Серьезные удары были нанесены и по чанкайшистской разведке. В соответствии с планом одной из совместных операций в Улан-Баторе с помощью двух специально подготовленных агентов была создана частная автотранспортная артель по перевозке грузов и пассажиров до китайского города Калган. Затем этим предприятием удалось заинтересовать китайскую разведку и побудить ее к использованию артели в качестве прикрытия своих работников. Таким образом Государственная внутренняя охрана Монголии и советская разведка взяли под контроль каналы связи чан-кайшистов со своей агентурой и сводили к минимуму тот ущерб, который она пыталась нанести МНР и Советскому Союзу.
После оккупации Японией Маньчжурии в 1931 году международное положение МНР еще больше осложнилось, а борьба с японскими спецслужбами стала главным направлением приложения совместных усилий ГВО и внешней разведки СССР. Непрерывно приходилось срывать поползновения японских разведчиков расширить свою агентурную сеть в партийно-государственном аппарате и вооруженных силах МНР. Из представителей буддийского духовенства противник пытался создать влиятельную оппозиционную силу. В пропаганде среди населения японские пособники умело использовали ошибки и левацкие перегибы, допускавшиеся правительством и органами местного управления. В частности, при подстрекательстве японской агентуры кампания по обобществлению частных скотоводческих хозяйств и волевое сокращение численности лам буддийских монастырей привели в ряде районов к серьезным волнениям и мятежам. В 1932 году к усмирению восставших и проведению среди них разъяснительной работы пришлось привлекать отряды ГВО, в состав которых входили и советские чекисты. Не обходилось и без потерь. В мае 1932 года в этих операциях погибли главный инструктор Кияковский, инструкторы Исаков и Колосов.

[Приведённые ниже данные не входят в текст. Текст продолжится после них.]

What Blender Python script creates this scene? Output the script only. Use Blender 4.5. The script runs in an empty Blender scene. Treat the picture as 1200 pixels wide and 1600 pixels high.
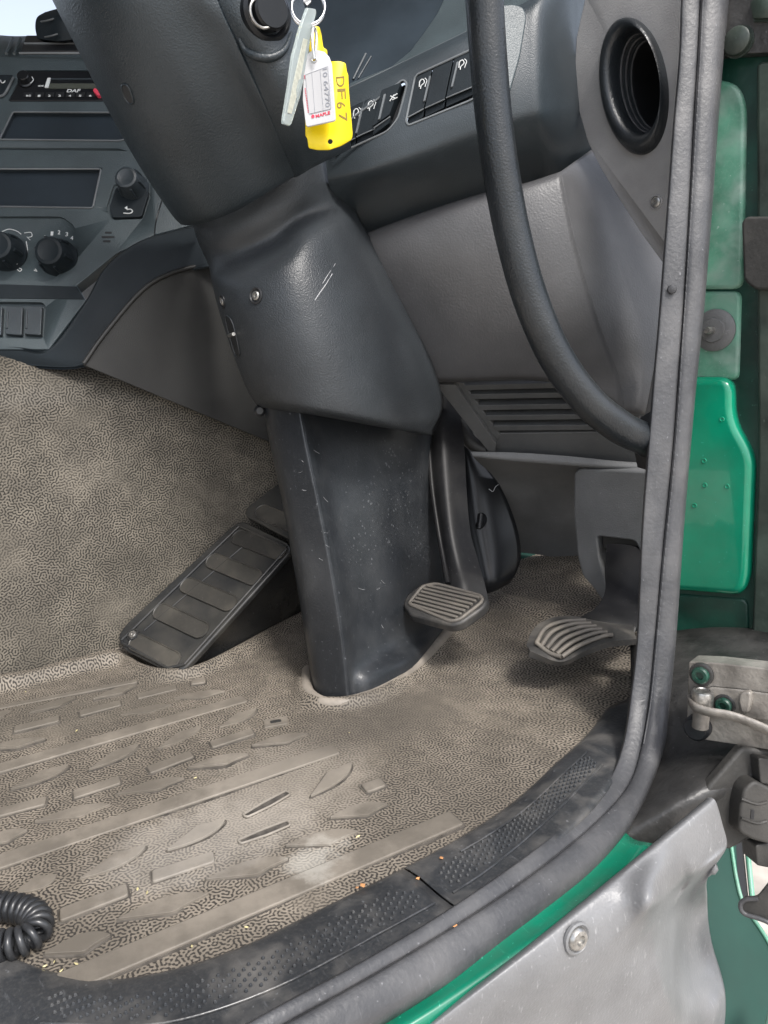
import bpy, bmesh, math, random
import numpy as np
from mathutils import Vector, Matrix, noise
R_ = math.radians
S = bpy.context.scene
C = S.collection
random.seed(7)

# ------------------------------------------------------------------ camera
# world: X = right side of the truck, Y = forward, Z = up, cab floor at Z = 0 (metres)
FPX = 1200.0
CAM = Vector((0, 0, .40))
_F = Vector((2000, -350, 1200)).normalized()
_L = Vector((-760, -1600000/7000.0, 1200))
_L = Vector((-760, (760*2000-1440000)/-350.0, 1200)).normalized()
_X = -_L; _Y = _F; _Z = _X.cross(_Y)
RW = Matrix((_X, _Y, _Z))                       # camera (x right, y down, z ahead) -> world
cam = bpy.data.cameras.new('camera'); camo = bpy.data.objects.new('camera', cam); C.objects.link(camo)
cx, cy, cz = RW.col[0], RW.col[1], RW.col[2]
camo.matrix_world = Matrix(((cx[0], -cy[0], -cz[0], CAM[0]), (cx[1], -cy[1], -cz[1], CAM[1]), (cx[2], -cy[2], -cz[2], CAM[2]), (0, 0, 0, 1)))
cam.sensor_fit = 'VERTICAL'; cam.sensor_height = 36; cam.lens = 27
cam.clip_start = .02; cam.clip_end = 500
S.camera = camo

# ------------------------------------------------------------------ sky, sun, exposure
SUN_EL, SUN_AZ = 54, 92          # azimuth clockwise from +Y (forward)
w = bpy.data.worlds.new('World'); S.world = w; w.use_nodes = True
nt = w.node_tree; bg = nt.nodes['Background']
sky = nt.nodes.new('ShaderNodeTexSky'); sky.sky_type = 'NISHITA'; sky.sun_disc = False
sky.sun_elevation = R_(SUN_EL); sky.sun_rotation = R_(SUN_AZ)
sky.air_density = 1.0; sky.dust_density = 3.0; sky.ozone_density = 1.0
hsv = nt.nodes.new('ShaderNodeHueSaturation'); hsv.inputs['Saturation'].default_value = .5; hsv.inputs['Value'].default_value = .95   # thin overcast: pale, bright sky
nt.links.new(sky.outputs[0], hsv.inputs['Color']); nt.links.new(hsv.outputs[0], bg.inputs[0]); bg.inputs[1].default_value = .15
sl = bpy.data.lights.new('sun', 'SUN'); sl.energy = 1.5; sl.angle = R_(11); sl.color = (1, .97, .93)
so = bpy.data.objects.new('sun', sl); C.objects.link(so)
sd = Vector((math.sin(R_(SUN_AZ))*math.cos(R_(SUN_EL)), math.cos(R_(SUN_AZ))*math.cos(R_(SUN_EL)), math.sin(R_(SUN_EL))))
so.rotation_euler = sd.to_track_quat('Z', 'Y').to_euler(); so.location = (0, 0, 4)
S.view_settings.view_transform = 'Standard'; S.view_settings.look = 'None'
S.view_settings.exposure = 1.15; S.view_settings.gamma = 1; S.view_settings.use_curve_mapping = False

# ------------------------------------------------------------------ geometry helpers
def ray(px, py): return RW @ Vector(((px-600)/FPX, (py-800)/FPX, 1.0))
def P(px, py, d): return CAM + ray(px, py)*d
def zp(px, py, z=0.0): r = ray(px, py); return CAM + r*((z-CAM.z)/r.z)
def xp(px, py, x): r = ray(px, py); return CAM + r*(x/r.x)
def yp(px, py, y): r = ray(px, py); return CAM + r*(y/r.y)
def dist(px, m, d): return m/(d/FPX)
class Pl:
    def __init__(s, o, n):
        s.o = Vector(o); s.n = Vector(n).normalized()
        if s.n.dot(CAM-s.o) < 0: s.n = -s.n
    @classmethod
    def three(k, a, b, c):
        a, b, c = P(*a), P(*b), P(*c); return k(a, (b-a).cross(c-a))
    def at(s, px, py, h=0.0):
        r = ray(px, py); t = (s.o+s.n*h-CAM).dot(s.n)/r.dot(s.n); return CAM+r*t
    def up(s, h): return Pl(s.o+s.n*h, s.n)

def thing(name, label, cat, loc=(0, 0, 0), group=None, kind=None):
    o = bpy.data.objects.new(name, None); C.objects.link(o); o.location = loc; o.empty_display_size = .02
    o['label'] = label
    if cat: o['category'] = cat
    if group: o['group'] = group
    if kind: o['kind'] = kind
    return o
def tag(o, label, cat=None, group=None, kind=None):
    o['label'] = label
    if cat: o['category'] = cat
    if group: o['group'] = group
    if kind: o['kind'] = kind
    return o
def link(name, me, mat, parent=None):
    o = bpy.data.objects.new(name, me); C.objects.link(o)
    if mat: me.materials.append(mat)
    if parent:
        o.parent = parent
        if parent.type == 'EMPTY': o.matrix_parent_inverse = Matrix.Translation(parent.location).inverted()
    return o
def mesh(name, vs, fs, smooth=True, sharp=None):
    me = bpy.data.meshes.new(name); me.from_pydata([tuple(v) for v in vs], [], fs); me.update()
    if smooth:
        me.shade_smooth()
        if sharp: me.set_sharp_from_angle(angle=R_(sharp))
    return me
def cr(p0, p1, p2, p3, t):
    return .5*((2*p1)+(p2-p0)*t+(2*p0-5*p1+4*p2-p3)*t*t+(3*p1-p0-3*p2+p3)*t*t*t)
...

Во Внутренней Монголии японцы сформировали из монголов и бурятов «национальную монгольскую армию», которой отводилась роль «освободительницы родины». В районе Хайлара и Цицикара подготовкой монгольских отрядов вторжения занимались 120 офицеров Квантунской армии, владевших монгольским языком. Там же функционировали под эгидой японской разведки курсы пропагандистов идей панмонголизма. На восточных границах МНР постоянно провоцировались вооруженные столкновения.

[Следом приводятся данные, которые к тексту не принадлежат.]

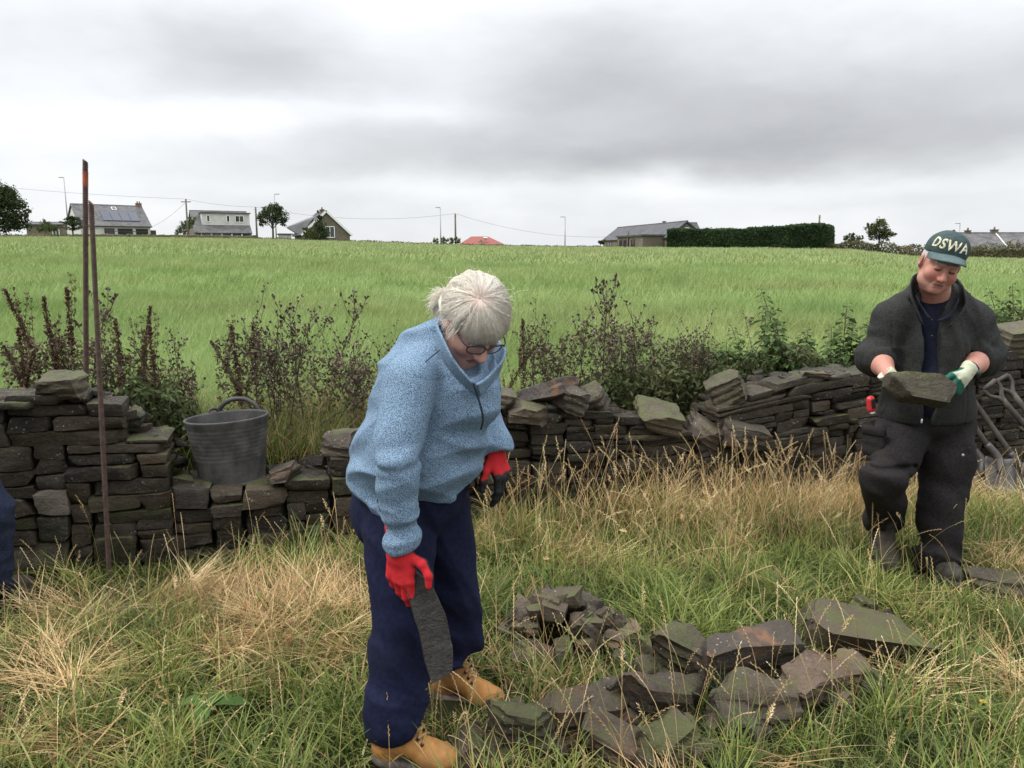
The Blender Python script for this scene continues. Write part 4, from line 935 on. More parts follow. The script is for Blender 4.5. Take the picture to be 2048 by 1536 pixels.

Есть серьезные основания полагать, что развитие обстановки на Дальнем Востоке могло принять совсем другой характер и иную направленность, если бы советская и монгольская спецслужбы не оказывали японским милитаристам и экспансионистам упорного и самоотверженного противодействия. Порой их ответные удары были достаточно мощными. Так, в 1933 году в Монголии была вскрыта и обезврежена созданная японской разведкой крупная диверсионно-повстанческая организация. Ее члены совершали нападения на различные хозяйственные объекты, подстрекали военнослужащих МНРА к дезертирству, распускали слухи о вторжении отрядов панчен-богдо, их «победном шествии» по стране и скором падении существующей «антинародной власти». Эта сложная операция способствовала стабилизации политической ситуации в ряде районов МНР, а японские спецслужбы лишились многих источников разведывательной информации. Уникальным по своей ценности был и вклад монгольских и советских разведчиков в подготовку разгрома японских войск на реке Халхин-Гол в мае-августе 1939 года.

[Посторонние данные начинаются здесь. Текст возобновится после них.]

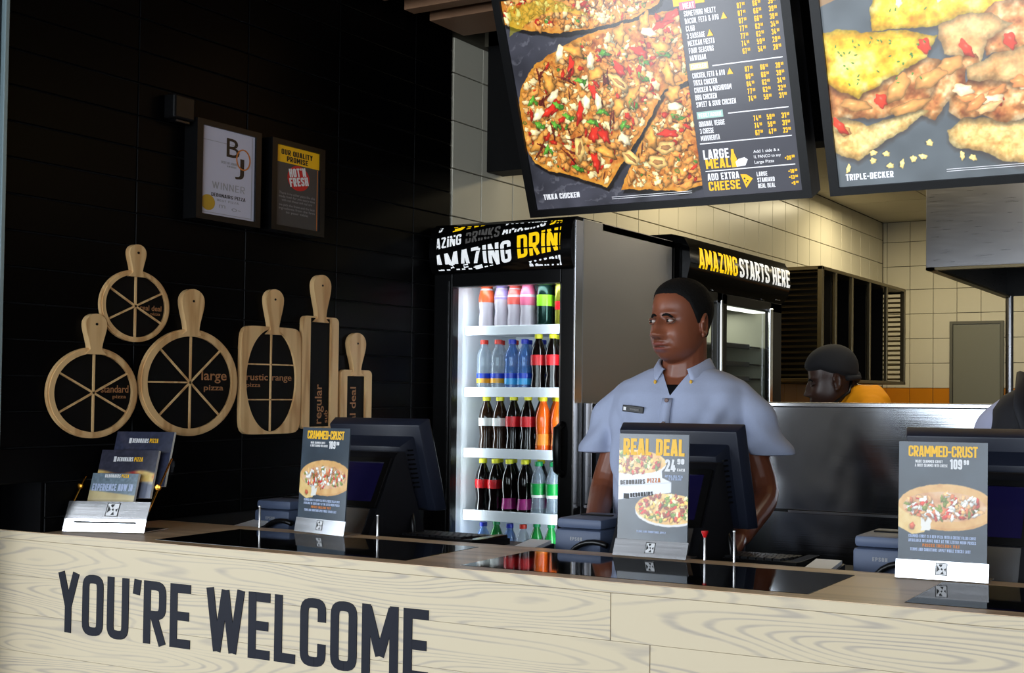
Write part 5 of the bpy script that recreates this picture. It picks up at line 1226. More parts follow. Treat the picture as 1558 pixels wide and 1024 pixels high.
leaflet(-.074, .038, .008, .076, .008, 'small grey-blue leaflet at the front of the holder', (112, 128, 140), 'band', 5)

# slim pins standing on the rear edge of the counter
for x, y, hgt, red, lb in ((-2.440, 2.050, .056, 0, 'slim white metal pin left of the left till'), (-2.040, 2.050, .052, 0, 'slim white metal pin between the left till and its keyboard'), (-1.132, 2.050, .062, 1, 'slim pin with red head in front of the middle till'), (-1.062, 2.050, .066, 0, 'slim white metal pin right of the red-headed one')):
    root = empty('counter_pin', (x, y, CZ)); tag(root, lb, 'pin', 'slim pins along the rear counter edge')
    mb = MB(); mb.lathe([(.0032, 0), (.0026, .002), (.0023, hgt - .004), (.0034, hgt - .002), (.0030, hgt)], 10); mb.build('pin_shaft', 'steel_pin', root, smooth=True)
    mb = MB()
    if red: mb.lathe([(.003, hgt - .014), (.0075, hgt - .003), (.0075, hgt), (.002, hgt + .001)], 12); mb.build('pin_head', 'red_plastic', root, smooth=True)

# ------------------------------------------------------------------ tills (monitor seen from behind, customer display on a wedge)
WZ = 1.0
def till():
    root = empty('till')
    # wedge base: side profile in (y, z); x from -.205 to .015
    mb = MB(); prof = [(-.095, 0), (.135, 0), (.120, .030), (.075, .150), (.045, .245), (.020, .245), (.010, .235)]
    mb.prism([(a, b) for a, b in prof], -.215, .012, ((0, 0, 0), (0, 1, 0), (0, 0, 1))); mb.build('base', 'pos_dark', root, smooth=True)
    V = Vector((0, .105, .235)).normalized(); frw = ((-.215, -.095, 0), (1, 0, 0), V)
    mb = MB(); mb.prism(rect(.012, .012, .205, .112), 0, .003, frw); mb.build('front_plate', 'steel_bright', root)
    mb = MB(); mb.ringprism(rect(.004, .115, .223, .250), rect(.022, .130, .205, .238), 0, .008, frw); mb.build('display_bezel', 'black_satin', root)
    mb = MB(); mb.prism(rect(.020, .128, .207, .240), 0, .003, frw); mb.build('customer_display', 'screen_off', root)
    # monitor: tilted slab, local frame X right, Vt up the slab, W away from the customer
    t = rad(16); Vt = Vector((0, -math.sin(t), math.cos(t))); Wn = Vector((0, math.cos(t), math.sin(t)))
    c0 = Vector((-.130, .118, .205))
    def slab(name, hx, z0, z1, d0, d1, m, inset=0.0, parent=root):
        """frustum: outer face (towards the customer, at d0) inset"""
        vs = []
        for d, q in ((d0, inset), (d1, 0)):
            for sx_, sz in ((-hx + q, z0 + q), (hx - q, z0 + q), (hx - q, z1 - q), (-hx + q, z1 - q)): vs.append(c0 + Vector((sx_, 0, 0)) + Vt * sz + Wn * d)
        mb = MB(); mb.add(vs, [(0, 1, 2, 3), (7, 6, 5, 4), (1, 0, 4, 5), (2, 1, 5, 6), (3, 2, 6, 7), (0, 3, 7, 4)])
        me = mb.build(name, m, parent); bm = bmesh.new(); bm.from_mesh(me.data); bmesh.ops.bevel(bm, geom=bm.edges[:], offset=.004, segments=2, affect='EDGES', profile=.5); bm.to_mesh(me.data); bm.free()
        me.data.polygons.foreach_set('use_smooth', [True] * len(me.data.polygons)); me.data.set_sharp_from_angle(angle=rad(30)); return me
    slab('monitor_housing', .170, -.135, .128, -.012, .022, 'pos_plastic', .010)
    slab('rear_housing', .138, -.122, .088, -.052, -.008, 'pos_plastic', .018)
    slab('screen_bezel', .166, -.131, .124, .020, .028, 'black_gloss', 0.0)
    for k in range(9):
        p = c0 + Vector((.1315, 0, 0)) + Vt * (-.05 + .013 * k) + Wn * -.032
        mb = MB(); mb.box(p.x - .002, p.y - .010, p.z - .002, p.x + .003, p.y + .010, p.z + .002); mb.build('vent_slot', 'black_paint', root)
    mb = MB(); mb.tube([c0 + Vt * -.02 + Wn * -.03, Vector((-.10, .09, .10)), Vector((-.10, .07, .02))], [.03, .026, .03], 14); mb.build('neck', 'pos_dark', root, smooth=True)
    mb = MB(); mb.tube([Vector((.0, .085, .09)), Vector((.018, .070, .060)), Vector((.022, .070, .02)), Vector((.02, .08, .003))], .006, 8); mb.build('cable', 'rubber', root, smooth='all')
    return root
T0 = till(); TX = (-2.155, -1.205, -.470)
lbs = ('charcoal till with angled monitor behind the left Crammed-Crust card', 'charcoal till with angled monitor standing before the man in grey-blue', 'charcoal till partly cut off by the right edge of the photo')
T0.location = (TX[0], 2.20, WZ); tag(T0, lbs[0], 'till', 'charcoal tills behind the counter')
for k in (1, 2):
    o = copy_tree(T0); o.location = (TX[k], 2.20, WZ); tag(o, lbs[k], 'till', 'charcoal tills behind the counter')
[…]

В целом тесное взаимодействие монгольской и советской разведок в 20-е и начале 30-х годов развивалось успешно и приносило плоды обеим сторонам. Но, к сожалению, оно порой омрачалось нараставшей всеобщей подозрительностью и шпиономанией в Советском Союзе, а также несовершенством договорно-правовой базы сотрудничества. В частности, справедливое недовольство монгольских друзей вызывали попытки некоторых советских инструкторов организовывать сбор агентурных сведений о положении в руководстве МНР, нередко граничившие с открытым вмешательством во внутренние дела этой суверенной страны. Некоторые советские чекисты позволяли себе бестактное и высокомерное отношение к монгольским коллегам. Были, хотя и не часто, случаи, когда дело доходило до неприятных инцидентов. Например, в 1927 году монгольские друзья добились выдворения главного советского инструктора Я. Блюмкина за то, что он распорядился арестовать и депортировать в СССР нескольких русских эмигрантов, принявших монгольское гражданство и находившихся на службе у правительства МНР. Да, это был тот самый Блюмкин, который «прославился» своими авантюрами, включая провокационное убийство германского посла графа Мирбаха в Москве в 1918 году. Позднее по настоянию особо рьяных и чрезмерно «бдительных» советских коллег монгольские органы безопасности репрессировали как японских шпионов группу высокопоставленных деятелей, включая начальника ГВО Шиджия и секретаря ЦК Монгольской народно-революционной партии Лхумбо. Все они впоследствии были реабилитированы.